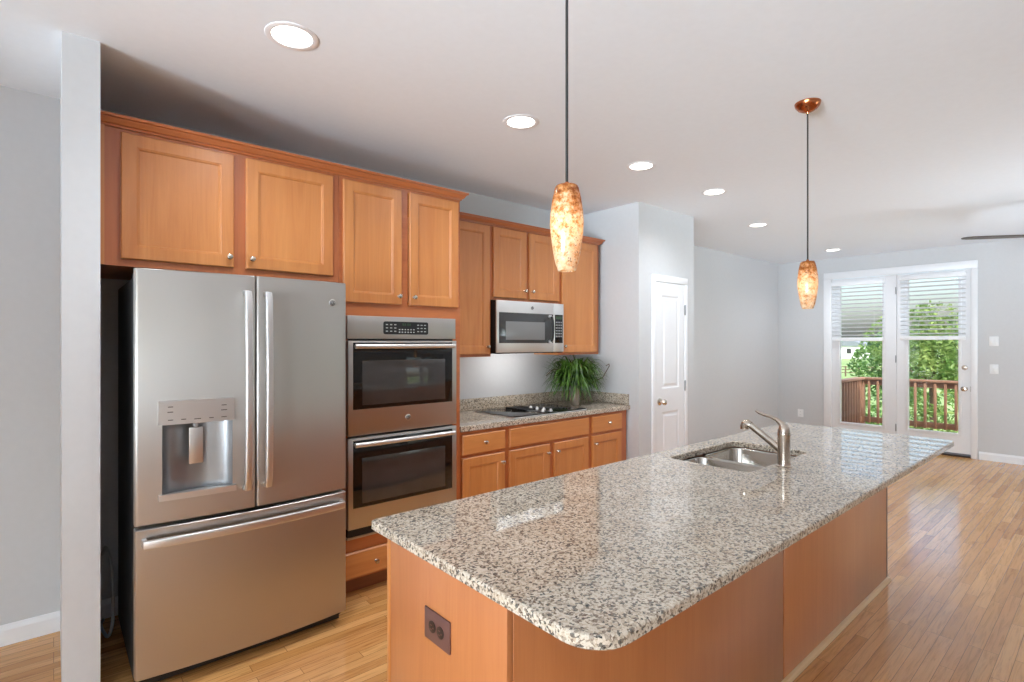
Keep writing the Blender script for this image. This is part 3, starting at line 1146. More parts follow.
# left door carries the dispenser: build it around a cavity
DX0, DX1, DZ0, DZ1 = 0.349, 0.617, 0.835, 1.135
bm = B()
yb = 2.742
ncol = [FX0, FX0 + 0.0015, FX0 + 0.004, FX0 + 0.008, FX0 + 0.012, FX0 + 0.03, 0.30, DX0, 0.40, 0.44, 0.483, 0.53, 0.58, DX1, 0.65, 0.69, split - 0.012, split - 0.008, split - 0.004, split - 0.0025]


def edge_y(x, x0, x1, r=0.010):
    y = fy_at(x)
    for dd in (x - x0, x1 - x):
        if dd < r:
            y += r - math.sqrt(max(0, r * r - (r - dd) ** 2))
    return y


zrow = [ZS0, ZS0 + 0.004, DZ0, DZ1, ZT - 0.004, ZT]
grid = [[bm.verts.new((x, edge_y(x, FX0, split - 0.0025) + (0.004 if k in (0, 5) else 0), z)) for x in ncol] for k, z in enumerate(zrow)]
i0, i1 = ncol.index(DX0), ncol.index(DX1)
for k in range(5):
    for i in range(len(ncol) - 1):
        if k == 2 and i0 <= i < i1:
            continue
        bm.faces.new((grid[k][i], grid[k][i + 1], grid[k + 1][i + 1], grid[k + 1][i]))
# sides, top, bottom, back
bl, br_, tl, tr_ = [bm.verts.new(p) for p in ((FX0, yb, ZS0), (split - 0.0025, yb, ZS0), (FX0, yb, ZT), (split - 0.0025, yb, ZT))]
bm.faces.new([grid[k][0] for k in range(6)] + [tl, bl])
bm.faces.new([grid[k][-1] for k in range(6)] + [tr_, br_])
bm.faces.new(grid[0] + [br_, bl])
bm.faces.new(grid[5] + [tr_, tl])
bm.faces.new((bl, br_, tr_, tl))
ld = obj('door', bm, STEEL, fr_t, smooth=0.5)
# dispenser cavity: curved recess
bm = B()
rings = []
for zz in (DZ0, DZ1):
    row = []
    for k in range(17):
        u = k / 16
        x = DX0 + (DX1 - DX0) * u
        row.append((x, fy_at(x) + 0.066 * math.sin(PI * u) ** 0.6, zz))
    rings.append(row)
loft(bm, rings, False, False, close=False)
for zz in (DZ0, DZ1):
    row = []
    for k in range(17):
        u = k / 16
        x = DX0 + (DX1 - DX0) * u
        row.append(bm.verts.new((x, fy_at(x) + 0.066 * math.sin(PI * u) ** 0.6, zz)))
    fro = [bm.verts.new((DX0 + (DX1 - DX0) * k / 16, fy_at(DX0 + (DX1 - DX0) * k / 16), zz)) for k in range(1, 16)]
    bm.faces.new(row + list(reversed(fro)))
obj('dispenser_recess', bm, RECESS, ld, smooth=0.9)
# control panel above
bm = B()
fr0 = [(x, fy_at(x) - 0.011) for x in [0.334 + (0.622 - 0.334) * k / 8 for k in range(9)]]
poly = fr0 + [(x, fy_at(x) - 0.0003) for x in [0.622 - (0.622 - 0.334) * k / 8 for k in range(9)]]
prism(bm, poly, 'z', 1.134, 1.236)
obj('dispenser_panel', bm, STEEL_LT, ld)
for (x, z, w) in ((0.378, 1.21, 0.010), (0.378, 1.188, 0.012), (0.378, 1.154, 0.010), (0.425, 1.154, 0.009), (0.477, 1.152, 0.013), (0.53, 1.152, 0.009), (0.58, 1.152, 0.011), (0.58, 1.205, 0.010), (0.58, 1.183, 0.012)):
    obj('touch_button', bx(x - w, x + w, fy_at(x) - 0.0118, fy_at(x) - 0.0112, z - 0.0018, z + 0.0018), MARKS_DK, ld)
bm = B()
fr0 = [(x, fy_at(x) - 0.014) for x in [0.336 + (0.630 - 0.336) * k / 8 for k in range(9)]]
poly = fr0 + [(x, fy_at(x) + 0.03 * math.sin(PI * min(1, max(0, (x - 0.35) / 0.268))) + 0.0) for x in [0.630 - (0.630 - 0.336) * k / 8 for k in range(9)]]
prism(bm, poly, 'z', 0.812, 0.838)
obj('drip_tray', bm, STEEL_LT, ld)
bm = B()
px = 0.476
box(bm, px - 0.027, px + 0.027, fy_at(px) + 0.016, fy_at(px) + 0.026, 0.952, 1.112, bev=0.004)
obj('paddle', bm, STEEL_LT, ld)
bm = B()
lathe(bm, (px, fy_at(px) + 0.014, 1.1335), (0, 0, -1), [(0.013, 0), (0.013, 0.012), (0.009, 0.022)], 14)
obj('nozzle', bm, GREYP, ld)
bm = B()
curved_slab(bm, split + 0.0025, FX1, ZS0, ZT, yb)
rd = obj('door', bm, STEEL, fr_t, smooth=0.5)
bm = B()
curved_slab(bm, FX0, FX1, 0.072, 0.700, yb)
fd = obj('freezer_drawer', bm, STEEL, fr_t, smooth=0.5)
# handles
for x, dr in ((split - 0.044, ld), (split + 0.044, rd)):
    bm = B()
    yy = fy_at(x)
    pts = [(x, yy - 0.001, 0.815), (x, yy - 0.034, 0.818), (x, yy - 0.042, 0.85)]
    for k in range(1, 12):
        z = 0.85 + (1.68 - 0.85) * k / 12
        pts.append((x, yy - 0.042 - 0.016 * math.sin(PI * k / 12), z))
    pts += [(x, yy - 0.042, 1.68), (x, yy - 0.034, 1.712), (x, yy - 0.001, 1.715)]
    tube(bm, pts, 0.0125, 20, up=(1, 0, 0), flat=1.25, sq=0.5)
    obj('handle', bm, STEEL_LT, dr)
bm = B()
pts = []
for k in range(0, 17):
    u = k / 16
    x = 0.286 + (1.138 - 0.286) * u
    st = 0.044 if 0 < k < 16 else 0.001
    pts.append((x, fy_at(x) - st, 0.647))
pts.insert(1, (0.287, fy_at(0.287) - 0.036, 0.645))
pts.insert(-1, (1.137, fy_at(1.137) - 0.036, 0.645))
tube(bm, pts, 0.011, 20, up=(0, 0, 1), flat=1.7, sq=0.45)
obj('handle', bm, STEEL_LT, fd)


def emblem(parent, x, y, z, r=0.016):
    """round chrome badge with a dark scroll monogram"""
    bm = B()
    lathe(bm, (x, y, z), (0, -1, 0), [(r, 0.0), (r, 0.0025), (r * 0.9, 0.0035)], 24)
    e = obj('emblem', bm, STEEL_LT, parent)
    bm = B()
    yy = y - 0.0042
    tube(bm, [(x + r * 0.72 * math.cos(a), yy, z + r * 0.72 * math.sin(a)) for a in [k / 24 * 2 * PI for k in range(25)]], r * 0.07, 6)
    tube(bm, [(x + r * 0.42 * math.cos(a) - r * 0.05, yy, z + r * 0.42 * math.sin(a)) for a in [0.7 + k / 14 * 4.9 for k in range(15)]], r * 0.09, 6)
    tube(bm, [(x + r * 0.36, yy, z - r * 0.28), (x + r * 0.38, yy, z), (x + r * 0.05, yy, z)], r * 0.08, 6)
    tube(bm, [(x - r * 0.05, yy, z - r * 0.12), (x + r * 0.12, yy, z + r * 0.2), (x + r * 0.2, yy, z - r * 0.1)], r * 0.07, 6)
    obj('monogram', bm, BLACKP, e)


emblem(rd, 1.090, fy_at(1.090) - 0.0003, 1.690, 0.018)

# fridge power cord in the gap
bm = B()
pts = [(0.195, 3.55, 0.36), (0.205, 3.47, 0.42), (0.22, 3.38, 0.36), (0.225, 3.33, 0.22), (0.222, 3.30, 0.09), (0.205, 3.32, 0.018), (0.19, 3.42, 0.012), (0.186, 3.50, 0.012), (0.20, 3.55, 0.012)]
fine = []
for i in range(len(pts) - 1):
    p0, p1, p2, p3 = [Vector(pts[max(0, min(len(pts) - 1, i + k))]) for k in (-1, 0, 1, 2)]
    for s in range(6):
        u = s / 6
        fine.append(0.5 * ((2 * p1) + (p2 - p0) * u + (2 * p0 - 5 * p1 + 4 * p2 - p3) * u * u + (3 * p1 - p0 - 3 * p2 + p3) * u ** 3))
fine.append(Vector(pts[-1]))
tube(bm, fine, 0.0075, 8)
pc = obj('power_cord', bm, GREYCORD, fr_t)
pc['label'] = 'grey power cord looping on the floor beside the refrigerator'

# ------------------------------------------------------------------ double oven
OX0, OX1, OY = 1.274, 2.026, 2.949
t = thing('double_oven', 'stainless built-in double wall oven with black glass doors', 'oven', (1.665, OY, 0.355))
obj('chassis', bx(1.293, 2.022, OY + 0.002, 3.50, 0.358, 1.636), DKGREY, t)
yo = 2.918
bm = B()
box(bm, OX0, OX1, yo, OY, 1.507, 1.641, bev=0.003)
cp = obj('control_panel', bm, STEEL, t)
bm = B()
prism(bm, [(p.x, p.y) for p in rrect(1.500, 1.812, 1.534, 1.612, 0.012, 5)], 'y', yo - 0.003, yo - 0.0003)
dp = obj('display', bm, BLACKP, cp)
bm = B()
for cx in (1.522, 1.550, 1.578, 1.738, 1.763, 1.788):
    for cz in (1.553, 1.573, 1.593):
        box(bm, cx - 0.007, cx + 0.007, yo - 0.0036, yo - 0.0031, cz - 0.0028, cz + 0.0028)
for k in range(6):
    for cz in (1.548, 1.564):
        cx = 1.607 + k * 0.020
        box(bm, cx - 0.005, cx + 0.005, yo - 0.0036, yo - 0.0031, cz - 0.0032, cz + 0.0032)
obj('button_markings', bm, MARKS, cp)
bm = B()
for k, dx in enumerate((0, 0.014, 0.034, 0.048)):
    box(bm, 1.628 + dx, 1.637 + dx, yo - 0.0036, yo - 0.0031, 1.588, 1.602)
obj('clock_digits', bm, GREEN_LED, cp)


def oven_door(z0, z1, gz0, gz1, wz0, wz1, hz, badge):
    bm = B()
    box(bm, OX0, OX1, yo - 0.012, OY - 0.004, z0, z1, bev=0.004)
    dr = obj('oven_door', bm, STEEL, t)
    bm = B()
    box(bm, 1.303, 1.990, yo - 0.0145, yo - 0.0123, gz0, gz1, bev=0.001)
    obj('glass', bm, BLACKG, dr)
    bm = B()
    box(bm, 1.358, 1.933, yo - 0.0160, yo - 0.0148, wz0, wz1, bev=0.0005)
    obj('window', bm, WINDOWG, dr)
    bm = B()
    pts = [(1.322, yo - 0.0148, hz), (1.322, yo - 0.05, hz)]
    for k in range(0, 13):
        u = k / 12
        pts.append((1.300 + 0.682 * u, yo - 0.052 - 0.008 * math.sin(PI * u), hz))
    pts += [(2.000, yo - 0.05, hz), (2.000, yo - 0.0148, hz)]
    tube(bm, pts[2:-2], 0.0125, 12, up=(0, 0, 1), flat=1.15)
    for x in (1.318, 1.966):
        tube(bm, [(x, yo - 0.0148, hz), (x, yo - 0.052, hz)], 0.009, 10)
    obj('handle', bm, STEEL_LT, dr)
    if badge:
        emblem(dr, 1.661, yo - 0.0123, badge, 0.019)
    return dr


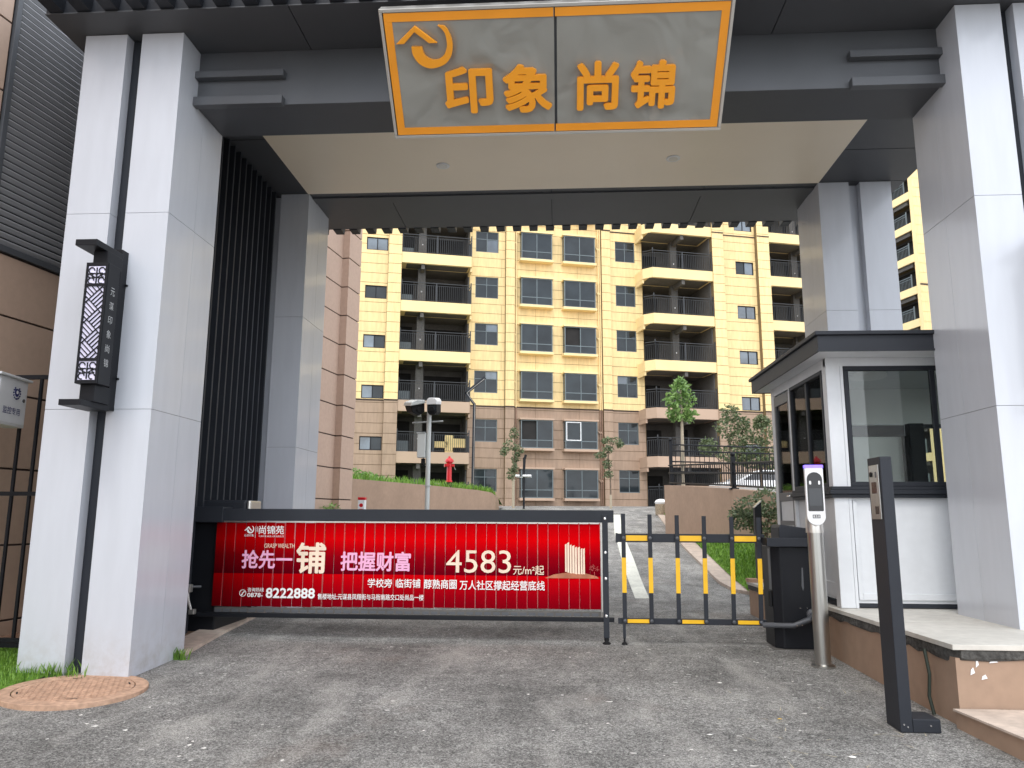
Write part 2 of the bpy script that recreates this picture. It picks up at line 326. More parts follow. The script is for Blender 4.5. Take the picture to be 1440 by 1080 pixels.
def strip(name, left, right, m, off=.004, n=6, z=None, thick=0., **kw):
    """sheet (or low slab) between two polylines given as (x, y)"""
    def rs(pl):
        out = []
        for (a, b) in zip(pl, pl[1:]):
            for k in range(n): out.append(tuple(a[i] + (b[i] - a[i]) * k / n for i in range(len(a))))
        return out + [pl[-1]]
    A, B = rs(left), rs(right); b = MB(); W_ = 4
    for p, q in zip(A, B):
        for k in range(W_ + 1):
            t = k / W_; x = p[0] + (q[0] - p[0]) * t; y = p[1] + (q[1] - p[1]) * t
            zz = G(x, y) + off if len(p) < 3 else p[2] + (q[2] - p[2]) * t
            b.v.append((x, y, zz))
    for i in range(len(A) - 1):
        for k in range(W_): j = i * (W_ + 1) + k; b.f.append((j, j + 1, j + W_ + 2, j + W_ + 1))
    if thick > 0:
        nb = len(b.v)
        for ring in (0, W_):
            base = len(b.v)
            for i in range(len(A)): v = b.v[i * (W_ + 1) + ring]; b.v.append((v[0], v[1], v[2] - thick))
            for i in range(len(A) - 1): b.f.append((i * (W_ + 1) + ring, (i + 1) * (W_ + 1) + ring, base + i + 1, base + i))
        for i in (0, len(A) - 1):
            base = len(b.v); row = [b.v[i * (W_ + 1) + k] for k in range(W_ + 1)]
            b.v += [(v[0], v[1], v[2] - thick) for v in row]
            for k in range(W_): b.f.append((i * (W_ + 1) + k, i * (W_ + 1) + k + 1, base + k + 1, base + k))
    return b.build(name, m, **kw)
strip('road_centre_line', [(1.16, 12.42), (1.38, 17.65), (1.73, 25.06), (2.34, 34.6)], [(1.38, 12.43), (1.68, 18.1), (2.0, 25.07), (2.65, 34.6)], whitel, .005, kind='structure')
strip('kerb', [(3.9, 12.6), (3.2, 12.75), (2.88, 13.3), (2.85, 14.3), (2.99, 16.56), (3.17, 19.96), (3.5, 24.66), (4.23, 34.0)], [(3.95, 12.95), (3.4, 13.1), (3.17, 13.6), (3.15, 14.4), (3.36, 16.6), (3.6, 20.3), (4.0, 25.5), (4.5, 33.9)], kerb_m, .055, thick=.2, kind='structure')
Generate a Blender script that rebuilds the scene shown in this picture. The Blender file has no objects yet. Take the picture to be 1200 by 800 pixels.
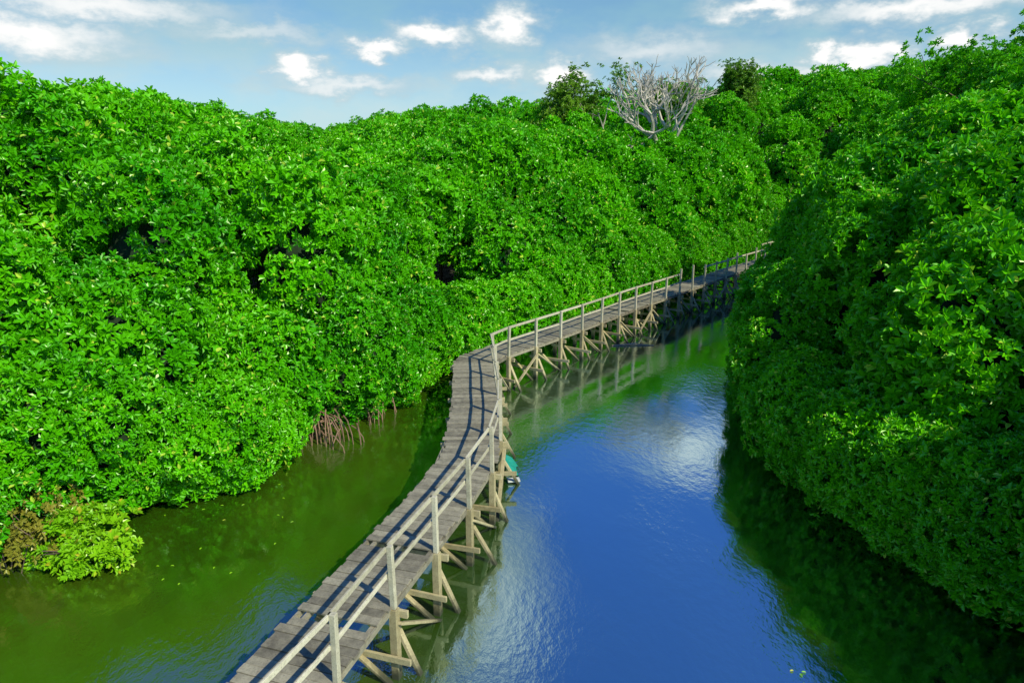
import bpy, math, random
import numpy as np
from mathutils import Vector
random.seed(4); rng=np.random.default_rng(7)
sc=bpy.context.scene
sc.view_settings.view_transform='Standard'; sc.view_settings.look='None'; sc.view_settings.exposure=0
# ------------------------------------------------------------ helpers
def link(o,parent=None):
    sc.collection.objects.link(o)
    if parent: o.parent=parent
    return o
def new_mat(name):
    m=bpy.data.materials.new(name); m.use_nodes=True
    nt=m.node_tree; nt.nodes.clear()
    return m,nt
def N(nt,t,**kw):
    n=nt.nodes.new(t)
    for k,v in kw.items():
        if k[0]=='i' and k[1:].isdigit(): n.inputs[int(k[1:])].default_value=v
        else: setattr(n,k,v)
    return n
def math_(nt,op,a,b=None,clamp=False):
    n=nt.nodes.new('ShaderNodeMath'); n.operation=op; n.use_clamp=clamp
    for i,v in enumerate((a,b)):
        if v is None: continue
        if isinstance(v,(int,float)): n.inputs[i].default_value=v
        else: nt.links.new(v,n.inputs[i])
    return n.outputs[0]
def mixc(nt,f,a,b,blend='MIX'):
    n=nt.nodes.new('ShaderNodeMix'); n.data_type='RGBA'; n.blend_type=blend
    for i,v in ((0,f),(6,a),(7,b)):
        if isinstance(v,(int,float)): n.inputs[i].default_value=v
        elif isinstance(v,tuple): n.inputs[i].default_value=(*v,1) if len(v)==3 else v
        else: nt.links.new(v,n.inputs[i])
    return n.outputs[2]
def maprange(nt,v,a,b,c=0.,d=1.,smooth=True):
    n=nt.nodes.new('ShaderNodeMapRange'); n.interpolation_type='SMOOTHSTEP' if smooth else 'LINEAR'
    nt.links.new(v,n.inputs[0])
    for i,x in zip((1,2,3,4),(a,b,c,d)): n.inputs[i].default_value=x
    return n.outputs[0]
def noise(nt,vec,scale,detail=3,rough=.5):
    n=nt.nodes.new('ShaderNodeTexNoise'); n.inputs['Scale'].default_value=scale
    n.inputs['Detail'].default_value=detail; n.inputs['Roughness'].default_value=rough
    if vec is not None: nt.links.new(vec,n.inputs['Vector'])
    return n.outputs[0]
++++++
• [TASK BRIEF]: Pick out the lines that include the word "script" and write them out.

• [WRITTEN ANSWER]:
Keep writing the Blender script for this image. This is part 3, starting at line 1146. More parts follow.
Write part 2 of the bpy script that recreates this picture. It picks up at line 326. More parts follow. The script is for Blender 4.5. Take the picture to be 1440 by 1080 pixels.
Generate a Blender script that rebuilds the scene shown in this picture. The Blender file has no objects yet. Take the picture to be 1200 by 800 pixels.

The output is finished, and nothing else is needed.